Vous avez été plusieurs fois entraîneur de votre club de cœur, la JSK. Mais vos relations semblent difficiles, peut-on vous appliquer l’expression « Nul n’est prophète en son pays » ?
Mes passages, en tant que joueur ou entraîneur, ont plutôt été couronnés de succès. Je pense que les supporters de la JSK ont une bonne image de moi. En fait les problèmes sont plus avec les dirigeants, d’ailleurs j’ai toujours des impayés avec eux. Je pense donc que cette expression ne s’applique pas vraiment à mon cas, car, à chaque fois que je reviens au club, c’est plutôt pour ramener la JSK vers les sommets.

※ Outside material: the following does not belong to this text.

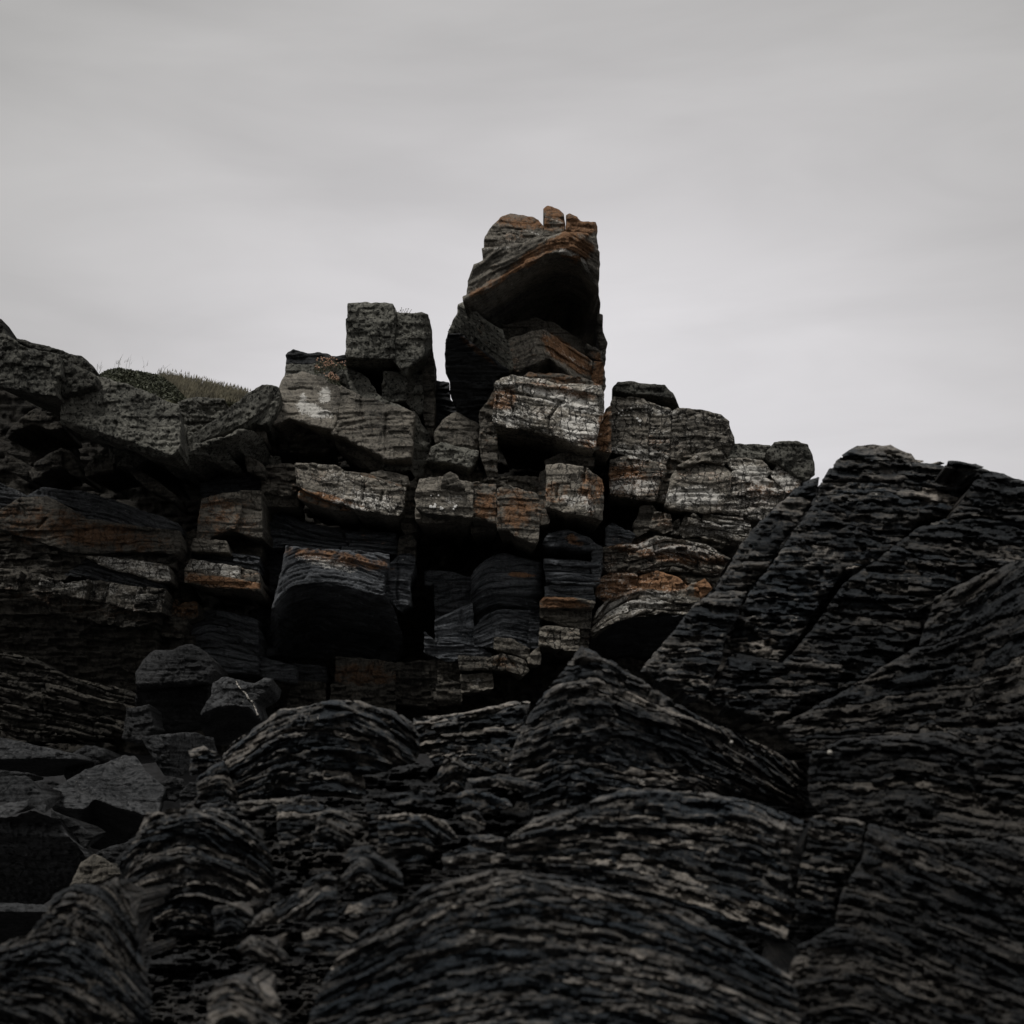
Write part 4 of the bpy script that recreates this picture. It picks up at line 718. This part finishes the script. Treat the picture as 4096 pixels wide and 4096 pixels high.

Aujourd’hui à Oujda avec le MCO, vous êtes dans le plus « algérien » des clubs marocains. C’est un retour à la maison cette saison?
Oujda, c’est un sentiment particulier. Un club que je connais très bien depuis ma première expérience ici en 2005. Je suis très bien ici, très bien accueilli pour les oujdis. On travaille au quotidien pour faire du mieux possible en championnat. Je pense que le club et les supporters du MOC méritent mieux que notre classement actuel.
Quel regard portez-vous sur les problématiques de la violence dans les championnats au Maghreb ?
C’est un problème sociétal. Parfois les supporters les plus chauvins, ne connaissent qu’un ou deux joueurs et ne me reconnaissent même pas dans la rue. Ce ne sont donc pas de vrais supporters. Ils sont là pour autre chose, mais pas pour le football. Il y a souvent trop de pression, de la part des dirigeants, de la presse avant les matchs. Cela crée une ambiance tendue et surtout inutile avant certains matchs. Nous, on est sportifs et éducateurs avant tout, on doit être un exemple positif avant toute chose. Le football doit rester une fête !
Dernière question : que peut-on vous souhaiter dans les années à venir ?
Participer à la construction et au développement d’un club sur la durée. Peut-être avec la JSK, mon club de cœur. Et pourquoi réussir quelque chose avec la sélection nationale. C’est toujours dans un coin de ma tête.
Propos recueillis par Benjamin Laguerre à Oujda (Maroc).